„Gasometer sprengt man nicht!“
Als das Gaswerk Dimitroffstraße (heute Danziger Straße) im Ost-Berliner Bezirk Prenzlauer Berg 1981 stillgelegt wurde, waren die Anwohner*innen erleichtert, lange genug hatten sie den Gestank ertragen. Doch als wenig später die drei den Stadtbezirk visuell prägenden Gasometer abgerissen werden sollten, kam es zu Protesten gegen diese Pläne.
Seit 1873 war das IV. Berliner Gaswerk an der Dimitroffstraße in Betrieb, neben Gas wurden hier Koks und die Nebenprodukte Teer, Schwefel und Ammoniak hergestellt. Über die Jahrzehnte kam es zu zahlreichen Um- und Ausbauten auf dem Gelände. Anfang der 1980er Jahre beschloss das Zentralkomitee der SED die Stilllegung des veralteten Betriebs. Auf dem Gelände sollte die Wohn- und Freizeitanlage Ernst-Thälmann-Park entstehen und Platz für über 1.300 neue, innerstädtische Wohnungen schaffen.
Anfangs wurden die drei backsteinernen Gasometer in die Planungen integriert, immerhin bildeten sie ein weit sichtbares Wahrzeichen des Prenzlauer Bergs. Es gab sogar konkrete Ideen für ihre Nachnutzung. Doch dann wurden sie aus den offiziellen Planungen gestrichen, da ihre Standfestigkeit nicht gewährleistet werden könne, wie es am 13. Juli 1984 im Neuen Deutschland hieß.

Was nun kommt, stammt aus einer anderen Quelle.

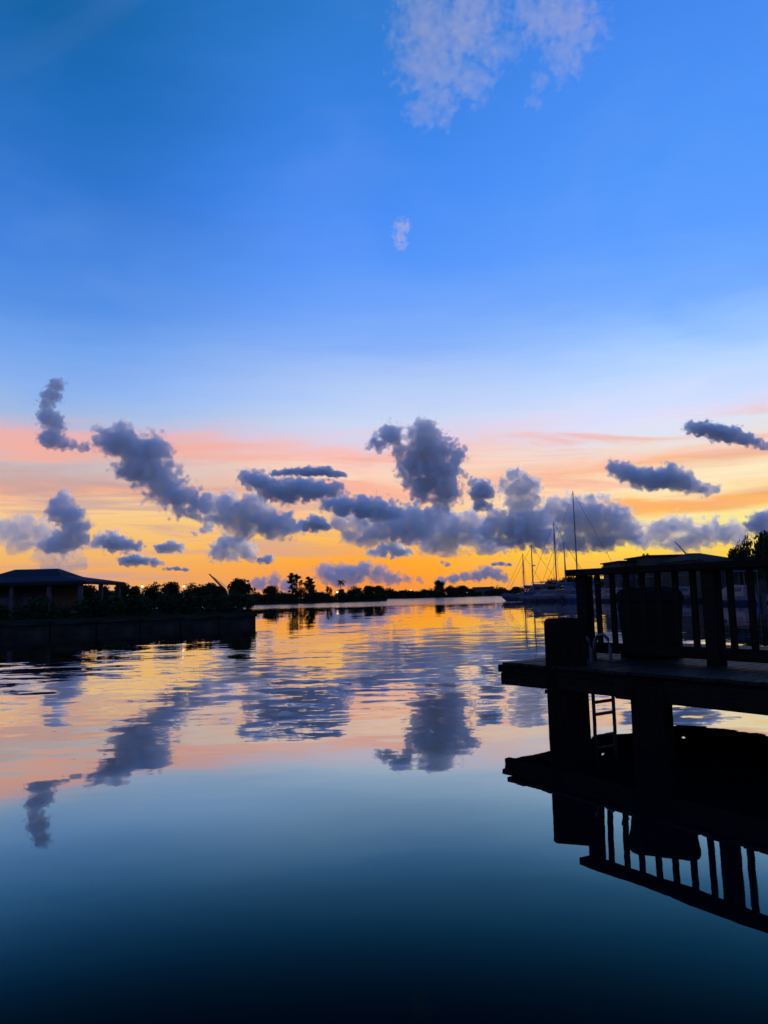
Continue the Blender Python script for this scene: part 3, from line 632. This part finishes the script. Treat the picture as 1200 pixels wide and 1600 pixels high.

Stattdessen sollte der Wohnpark ein neues, monumentales Denkmal für den von den Nationalsozialisten ermordeten Arbeiterführer und Vorsitzenden der KPD (Kommunistische Partei Deutschland), Ernst Thälmann erhalten. Den Entwurf für das vierzehn Meter hohe Denkmal lieferte der sowjetische Staatskünstler Lew Kerbel. Errichtet wurde es an der Greifswalder Straße, die als festgelegte Fahrtroute (Protokollstrecke) der Parteiführung in Richtung Wandlitz genutzt wurde.
Doch einige Anwohner*innen waren mit dieser Entscheidung nicht einverstanden – es kam zu Protestaktionen. Etwa 160 Eingaben, die sich gegen eine Sprengung der Gasometer aussprachen, zählte das Ministerium für Staatssicherheit. Hinzu kamen 200 registrierte Fälle, in denen selbstgefertigte Plakate, Spruchbänder, Aufkleber oder Fotomontagen mit Sätzen wie „Gasometer sprengt man nicht“ oder „Denk Mal“ verteilt oder gut sichtbar platziert wurden. Neben Personen aus der Kunst- und Kulturszene sowie der Umwelt- und Friedensbewegung beteiligten sich Menschen aus den verschiedensten gesellschaftlichen Bereichen.
Der von der Anwohnerschaft des Prenzlauer Bergs getragene Protest blieb ohne Erfolg, die Gasometer wurden am frühen Nachmittag des 28. Juli 1984 gesprengt. Der Ernst-Thälmann-Park mit seinen Wohngebäuden, öffentlichen Grünflächen, Sport- und Freizeitanlagen wurde 1986 eingeweiht. Nichtsdestotrotz markierten die Proteste gegen die Sprengung der Gasometer den ersten, zumindest teilweise auch sichtbaren Widerspruch der Stadtbevölkerung gegen staatliche Stadtplanungs- und vor allem Abrissmaßnahmen.